President Kiir urged to address economic crisis     

President Kiir urged to address economic crisis     
CEPO’s Edmund Yakani in a recent press conference. [File photo]

Kicker: President Salva Kiir is expected to officially open parliament that resumes after almost four months of recess. The head of state has been challenged to seize the opportunity and address the cost of living and a depreciating pound.

A civil society organization is calling on President Slava Kiir to address the deteriorating economic crisis in the country.

Community Empowerment for Progress Organization (CEPO) said that they expect the president’s speech today, when he opens parliament, to dwell on issues affecting normal citizens.

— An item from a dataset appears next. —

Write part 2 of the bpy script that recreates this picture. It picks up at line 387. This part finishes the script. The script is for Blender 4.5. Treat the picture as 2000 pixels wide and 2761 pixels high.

“I wish President Kiir should address the growing and increasing pressure of the economic situation, which leads to the suffering of the people in the country,” Edmund Yakani, CEPO executive director, said.

Edmund said the president should give a clear directive on a depreciating currency that continues to deepen against the dollar and other major currencies.

The pound is heading to a record low of 1,000 per every unit of 100 US dollars.

As a result, the prices of basic commodities have shot up, leaving citizens with little in their pockets.

“The high rates of dollars were imposed by some institutions, which contributed toward the suffering of the common people of South Sudan. There is a need for the government to reduce the dollar rates,” he said.

CEPO said most families are struggling to put food on the table due to the increasing dollar.  A weaker pound means local importers, who buy in dollars, spend more on the importation, thus transferring the cost to the end consumer.

According to Yakani, President Kiir should form a committee to assess the economic situation and advise on how to save the local currency.

Yakani further called on the president to crack down on those controlling the black market, leading to a weak pound.

The economy continues to deteriorate despite a number of policies and measures, including the restriction on the use of dollars in local transactions by the central bank, and the pumping of hard currency into the markets to contain the high cost of living that hits some households and business sectors in the country.

Last week, the Central Bank of South Sudan issued a daily auction of 5 million US dollars to forex bureaus and commercial banks in the markets to reduce the economy in the country.